**Exercise directions**. Report every line below that holds the word "script".

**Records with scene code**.
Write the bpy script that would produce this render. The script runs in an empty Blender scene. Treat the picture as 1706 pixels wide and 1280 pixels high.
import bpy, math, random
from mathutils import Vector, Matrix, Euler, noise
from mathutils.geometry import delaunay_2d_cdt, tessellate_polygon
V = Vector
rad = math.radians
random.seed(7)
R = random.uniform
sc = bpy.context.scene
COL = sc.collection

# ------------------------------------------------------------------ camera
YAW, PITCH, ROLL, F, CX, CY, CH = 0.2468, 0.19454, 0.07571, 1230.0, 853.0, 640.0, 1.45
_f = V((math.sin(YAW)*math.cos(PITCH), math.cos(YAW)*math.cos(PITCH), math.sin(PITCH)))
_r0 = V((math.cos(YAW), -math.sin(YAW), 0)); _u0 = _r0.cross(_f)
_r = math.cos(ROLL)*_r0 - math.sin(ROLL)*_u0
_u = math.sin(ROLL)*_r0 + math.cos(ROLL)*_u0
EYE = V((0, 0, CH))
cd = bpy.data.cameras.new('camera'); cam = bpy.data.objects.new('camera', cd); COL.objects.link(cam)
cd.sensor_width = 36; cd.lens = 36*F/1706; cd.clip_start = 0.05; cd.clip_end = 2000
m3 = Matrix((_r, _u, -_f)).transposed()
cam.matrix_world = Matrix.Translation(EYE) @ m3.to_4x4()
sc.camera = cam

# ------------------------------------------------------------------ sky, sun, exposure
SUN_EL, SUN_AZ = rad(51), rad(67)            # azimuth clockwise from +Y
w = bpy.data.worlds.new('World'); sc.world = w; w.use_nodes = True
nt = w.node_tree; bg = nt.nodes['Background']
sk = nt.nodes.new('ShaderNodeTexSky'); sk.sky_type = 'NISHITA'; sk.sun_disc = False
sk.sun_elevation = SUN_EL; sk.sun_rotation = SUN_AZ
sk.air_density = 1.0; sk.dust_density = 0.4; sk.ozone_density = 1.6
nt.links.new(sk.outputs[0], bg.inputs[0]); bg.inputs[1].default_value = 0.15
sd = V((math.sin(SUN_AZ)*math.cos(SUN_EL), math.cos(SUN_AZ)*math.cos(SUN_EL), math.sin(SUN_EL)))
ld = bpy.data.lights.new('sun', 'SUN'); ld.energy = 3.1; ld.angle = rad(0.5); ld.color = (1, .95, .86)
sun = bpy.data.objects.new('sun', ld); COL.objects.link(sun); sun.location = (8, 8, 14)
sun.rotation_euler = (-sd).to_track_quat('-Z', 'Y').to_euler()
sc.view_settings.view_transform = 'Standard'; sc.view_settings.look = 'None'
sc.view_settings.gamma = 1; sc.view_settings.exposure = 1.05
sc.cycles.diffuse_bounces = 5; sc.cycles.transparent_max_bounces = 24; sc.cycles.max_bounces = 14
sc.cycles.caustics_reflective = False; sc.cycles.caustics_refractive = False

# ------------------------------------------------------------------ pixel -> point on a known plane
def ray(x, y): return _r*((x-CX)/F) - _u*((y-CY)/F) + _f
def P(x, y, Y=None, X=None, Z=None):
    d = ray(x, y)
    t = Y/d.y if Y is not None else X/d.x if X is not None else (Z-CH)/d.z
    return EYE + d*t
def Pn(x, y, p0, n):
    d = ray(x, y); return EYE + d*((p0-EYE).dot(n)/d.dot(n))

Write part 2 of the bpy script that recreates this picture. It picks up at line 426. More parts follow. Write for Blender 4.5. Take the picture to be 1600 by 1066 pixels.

**Result for this exercise**.
Write the bpy script that would produce this render. The script runs in an empty Blender scene. Treat the picture as 1706 pixels wide and 1280 pixels high.
Write part 2 of the bpy script that recreates this picture. It picks up at line 426. More parts follow. Write for Blender 4.5. Take the picture to be 1600 by 1066 pixels.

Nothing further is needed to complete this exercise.